(Provided data)
━━━━━━━━━━━━━━━━━━━━

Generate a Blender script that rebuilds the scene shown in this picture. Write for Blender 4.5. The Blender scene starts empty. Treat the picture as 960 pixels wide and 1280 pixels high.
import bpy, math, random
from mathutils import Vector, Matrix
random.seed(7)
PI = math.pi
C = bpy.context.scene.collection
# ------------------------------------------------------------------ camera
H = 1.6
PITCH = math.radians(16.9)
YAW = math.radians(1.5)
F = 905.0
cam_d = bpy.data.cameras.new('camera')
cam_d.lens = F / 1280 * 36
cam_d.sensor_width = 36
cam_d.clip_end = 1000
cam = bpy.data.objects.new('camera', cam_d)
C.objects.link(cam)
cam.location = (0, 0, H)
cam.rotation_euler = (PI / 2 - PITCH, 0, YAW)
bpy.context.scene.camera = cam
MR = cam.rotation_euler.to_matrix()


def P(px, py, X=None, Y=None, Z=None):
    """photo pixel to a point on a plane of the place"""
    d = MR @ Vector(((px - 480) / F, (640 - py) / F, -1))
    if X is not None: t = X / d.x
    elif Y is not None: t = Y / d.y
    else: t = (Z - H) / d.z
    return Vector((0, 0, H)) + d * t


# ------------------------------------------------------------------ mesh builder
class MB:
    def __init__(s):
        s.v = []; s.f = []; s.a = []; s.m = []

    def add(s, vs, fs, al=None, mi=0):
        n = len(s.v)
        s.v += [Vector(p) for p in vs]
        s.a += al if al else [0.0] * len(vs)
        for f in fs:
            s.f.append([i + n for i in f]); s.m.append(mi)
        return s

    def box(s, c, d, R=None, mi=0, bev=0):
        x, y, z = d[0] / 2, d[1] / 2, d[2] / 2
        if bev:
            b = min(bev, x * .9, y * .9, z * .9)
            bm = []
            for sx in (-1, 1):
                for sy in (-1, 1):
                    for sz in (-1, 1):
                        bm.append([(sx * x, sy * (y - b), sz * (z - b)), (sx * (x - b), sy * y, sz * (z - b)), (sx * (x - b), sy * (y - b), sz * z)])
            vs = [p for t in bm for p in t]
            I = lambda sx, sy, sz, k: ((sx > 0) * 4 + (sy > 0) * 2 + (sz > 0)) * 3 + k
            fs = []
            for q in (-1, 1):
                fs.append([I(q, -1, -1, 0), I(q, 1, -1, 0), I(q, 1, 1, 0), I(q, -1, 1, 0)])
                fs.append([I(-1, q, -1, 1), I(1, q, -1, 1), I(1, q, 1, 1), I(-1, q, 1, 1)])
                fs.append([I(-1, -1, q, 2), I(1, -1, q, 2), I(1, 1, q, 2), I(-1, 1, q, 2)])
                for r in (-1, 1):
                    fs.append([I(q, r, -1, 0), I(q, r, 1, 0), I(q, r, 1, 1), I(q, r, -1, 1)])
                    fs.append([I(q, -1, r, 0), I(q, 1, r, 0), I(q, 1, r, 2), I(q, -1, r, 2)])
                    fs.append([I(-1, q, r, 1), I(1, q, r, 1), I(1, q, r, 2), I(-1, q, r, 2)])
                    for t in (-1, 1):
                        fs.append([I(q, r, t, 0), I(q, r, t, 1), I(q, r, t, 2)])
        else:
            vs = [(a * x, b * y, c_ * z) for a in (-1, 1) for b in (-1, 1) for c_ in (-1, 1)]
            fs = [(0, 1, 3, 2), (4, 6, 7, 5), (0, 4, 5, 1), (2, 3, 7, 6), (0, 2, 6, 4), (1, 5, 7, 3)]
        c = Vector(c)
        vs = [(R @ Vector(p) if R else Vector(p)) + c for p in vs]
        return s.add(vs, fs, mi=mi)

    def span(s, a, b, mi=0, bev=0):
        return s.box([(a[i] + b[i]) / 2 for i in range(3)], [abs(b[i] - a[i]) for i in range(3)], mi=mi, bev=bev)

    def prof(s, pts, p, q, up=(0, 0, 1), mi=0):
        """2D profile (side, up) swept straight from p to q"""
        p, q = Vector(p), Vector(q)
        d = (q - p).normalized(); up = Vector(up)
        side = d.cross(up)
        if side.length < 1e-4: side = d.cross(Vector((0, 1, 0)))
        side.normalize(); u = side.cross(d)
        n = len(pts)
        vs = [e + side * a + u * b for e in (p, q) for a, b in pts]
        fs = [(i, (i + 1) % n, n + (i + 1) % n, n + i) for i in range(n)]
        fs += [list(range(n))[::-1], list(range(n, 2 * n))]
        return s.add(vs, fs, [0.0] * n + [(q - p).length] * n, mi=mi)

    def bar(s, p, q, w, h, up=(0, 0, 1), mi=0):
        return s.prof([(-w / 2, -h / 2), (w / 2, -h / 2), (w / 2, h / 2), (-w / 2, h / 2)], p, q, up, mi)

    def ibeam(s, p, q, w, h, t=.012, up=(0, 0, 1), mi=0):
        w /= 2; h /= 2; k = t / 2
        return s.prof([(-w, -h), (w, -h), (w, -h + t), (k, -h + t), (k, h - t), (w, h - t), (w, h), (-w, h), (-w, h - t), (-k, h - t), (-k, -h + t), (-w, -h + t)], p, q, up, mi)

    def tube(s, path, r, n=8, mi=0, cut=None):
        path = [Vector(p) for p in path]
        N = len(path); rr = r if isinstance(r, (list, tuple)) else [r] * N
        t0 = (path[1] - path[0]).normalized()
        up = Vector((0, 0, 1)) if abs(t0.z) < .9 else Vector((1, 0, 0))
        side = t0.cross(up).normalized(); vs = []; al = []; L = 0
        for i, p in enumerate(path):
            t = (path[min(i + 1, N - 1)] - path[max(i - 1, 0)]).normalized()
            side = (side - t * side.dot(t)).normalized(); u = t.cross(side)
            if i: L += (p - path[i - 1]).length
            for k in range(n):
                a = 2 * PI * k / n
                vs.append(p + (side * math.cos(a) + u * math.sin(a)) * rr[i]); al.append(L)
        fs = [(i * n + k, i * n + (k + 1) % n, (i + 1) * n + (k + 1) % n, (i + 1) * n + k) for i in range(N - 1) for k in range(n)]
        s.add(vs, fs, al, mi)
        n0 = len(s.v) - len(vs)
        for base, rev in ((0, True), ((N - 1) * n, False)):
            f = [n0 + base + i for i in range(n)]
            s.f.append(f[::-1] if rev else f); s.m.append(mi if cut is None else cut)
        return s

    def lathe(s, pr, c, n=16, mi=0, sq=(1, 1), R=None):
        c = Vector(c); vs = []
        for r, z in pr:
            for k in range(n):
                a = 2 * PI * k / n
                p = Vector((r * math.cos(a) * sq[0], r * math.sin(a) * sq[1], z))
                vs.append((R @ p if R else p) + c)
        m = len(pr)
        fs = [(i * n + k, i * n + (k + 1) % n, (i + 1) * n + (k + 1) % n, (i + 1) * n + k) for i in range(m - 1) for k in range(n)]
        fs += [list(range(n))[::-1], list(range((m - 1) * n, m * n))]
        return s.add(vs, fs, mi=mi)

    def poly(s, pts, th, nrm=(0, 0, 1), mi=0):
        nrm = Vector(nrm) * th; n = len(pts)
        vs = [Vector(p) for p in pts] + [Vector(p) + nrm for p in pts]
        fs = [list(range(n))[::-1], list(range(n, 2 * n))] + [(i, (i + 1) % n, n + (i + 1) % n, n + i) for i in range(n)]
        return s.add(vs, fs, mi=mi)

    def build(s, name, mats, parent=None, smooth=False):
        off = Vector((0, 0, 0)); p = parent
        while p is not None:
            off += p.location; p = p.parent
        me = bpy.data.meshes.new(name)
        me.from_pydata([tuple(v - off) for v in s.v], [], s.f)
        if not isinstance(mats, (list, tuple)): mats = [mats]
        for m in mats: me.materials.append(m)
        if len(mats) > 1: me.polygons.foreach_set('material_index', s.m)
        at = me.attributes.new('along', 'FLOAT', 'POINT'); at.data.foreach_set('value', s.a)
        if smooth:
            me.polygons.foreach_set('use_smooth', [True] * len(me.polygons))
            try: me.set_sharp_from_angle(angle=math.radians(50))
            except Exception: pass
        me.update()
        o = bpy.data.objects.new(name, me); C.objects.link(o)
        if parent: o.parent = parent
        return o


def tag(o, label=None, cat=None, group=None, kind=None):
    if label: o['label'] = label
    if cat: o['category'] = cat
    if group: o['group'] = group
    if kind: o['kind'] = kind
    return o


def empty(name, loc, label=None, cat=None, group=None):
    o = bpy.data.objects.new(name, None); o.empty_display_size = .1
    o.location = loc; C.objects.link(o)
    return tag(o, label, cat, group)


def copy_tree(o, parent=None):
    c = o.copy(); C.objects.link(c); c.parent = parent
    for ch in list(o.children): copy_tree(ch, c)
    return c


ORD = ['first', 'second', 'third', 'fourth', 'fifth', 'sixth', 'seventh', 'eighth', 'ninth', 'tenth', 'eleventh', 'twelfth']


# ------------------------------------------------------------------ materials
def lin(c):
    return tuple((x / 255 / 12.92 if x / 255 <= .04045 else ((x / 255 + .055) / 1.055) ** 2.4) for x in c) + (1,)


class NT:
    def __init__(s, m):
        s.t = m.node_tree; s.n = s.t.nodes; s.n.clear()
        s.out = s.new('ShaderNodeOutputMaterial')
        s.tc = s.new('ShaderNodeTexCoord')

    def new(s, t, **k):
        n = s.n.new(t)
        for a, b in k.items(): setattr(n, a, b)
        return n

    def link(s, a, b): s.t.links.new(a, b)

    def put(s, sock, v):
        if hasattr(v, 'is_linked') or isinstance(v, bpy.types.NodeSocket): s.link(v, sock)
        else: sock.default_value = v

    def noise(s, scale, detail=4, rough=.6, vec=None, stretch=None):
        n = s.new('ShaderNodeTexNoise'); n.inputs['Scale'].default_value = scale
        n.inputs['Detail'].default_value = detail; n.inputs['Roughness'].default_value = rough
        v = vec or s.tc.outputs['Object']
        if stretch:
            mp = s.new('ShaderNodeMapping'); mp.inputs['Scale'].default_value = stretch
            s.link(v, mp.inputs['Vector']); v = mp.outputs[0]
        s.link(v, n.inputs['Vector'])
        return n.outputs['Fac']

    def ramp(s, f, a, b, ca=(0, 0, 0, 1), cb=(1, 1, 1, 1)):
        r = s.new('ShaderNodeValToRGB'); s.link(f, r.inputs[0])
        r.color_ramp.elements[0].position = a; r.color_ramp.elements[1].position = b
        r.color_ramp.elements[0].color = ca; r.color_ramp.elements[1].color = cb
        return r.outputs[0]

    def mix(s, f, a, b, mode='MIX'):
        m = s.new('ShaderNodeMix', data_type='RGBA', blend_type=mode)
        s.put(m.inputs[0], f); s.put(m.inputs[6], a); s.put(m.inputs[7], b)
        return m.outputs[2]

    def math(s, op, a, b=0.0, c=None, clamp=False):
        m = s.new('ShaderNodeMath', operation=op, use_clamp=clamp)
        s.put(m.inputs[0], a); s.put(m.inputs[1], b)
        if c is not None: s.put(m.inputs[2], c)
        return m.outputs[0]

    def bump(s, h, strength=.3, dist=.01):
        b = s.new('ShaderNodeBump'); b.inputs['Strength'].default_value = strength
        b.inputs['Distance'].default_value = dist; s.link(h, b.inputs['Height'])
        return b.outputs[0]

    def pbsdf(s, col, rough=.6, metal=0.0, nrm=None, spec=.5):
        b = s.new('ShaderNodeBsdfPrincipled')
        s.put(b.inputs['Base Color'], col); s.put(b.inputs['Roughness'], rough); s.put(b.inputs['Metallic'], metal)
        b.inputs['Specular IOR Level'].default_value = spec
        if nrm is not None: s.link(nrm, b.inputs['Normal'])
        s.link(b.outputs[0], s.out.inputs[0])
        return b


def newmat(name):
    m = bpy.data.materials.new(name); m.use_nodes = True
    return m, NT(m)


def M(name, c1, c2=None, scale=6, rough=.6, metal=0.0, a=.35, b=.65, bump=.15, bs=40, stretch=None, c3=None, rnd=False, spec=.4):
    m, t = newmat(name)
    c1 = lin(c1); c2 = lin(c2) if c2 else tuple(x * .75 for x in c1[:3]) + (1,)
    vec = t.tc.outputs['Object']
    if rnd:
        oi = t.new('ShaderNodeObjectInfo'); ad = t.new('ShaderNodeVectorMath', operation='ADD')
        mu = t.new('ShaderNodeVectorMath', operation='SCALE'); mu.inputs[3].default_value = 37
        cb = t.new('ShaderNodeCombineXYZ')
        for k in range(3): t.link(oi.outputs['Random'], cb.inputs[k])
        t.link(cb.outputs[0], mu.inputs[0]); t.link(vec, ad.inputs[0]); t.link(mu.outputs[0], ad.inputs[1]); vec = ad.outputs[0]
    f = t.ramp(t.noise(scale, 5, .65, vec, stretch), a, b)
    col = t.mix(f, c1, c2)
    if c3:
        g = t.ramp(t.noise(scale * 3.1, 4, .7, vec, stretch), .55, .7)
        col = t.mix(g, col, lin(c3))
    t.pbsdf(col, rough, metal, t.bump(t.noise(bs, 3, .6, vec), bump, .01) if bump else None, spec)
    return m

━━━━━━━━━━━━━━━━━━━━

(What is being asked)
Look through the data above. Find each line with the string "scene" and copy it.

(Full output)
Generate a Blender script that rebuilds the scene shown in this picture. Write for Blender 4.5. The Blender scene starts empty. Treat the picture as 960 pixels wide and 1280 pixels high.
C = bpy.context.scene.collection
bpy.context.scene.camera = cam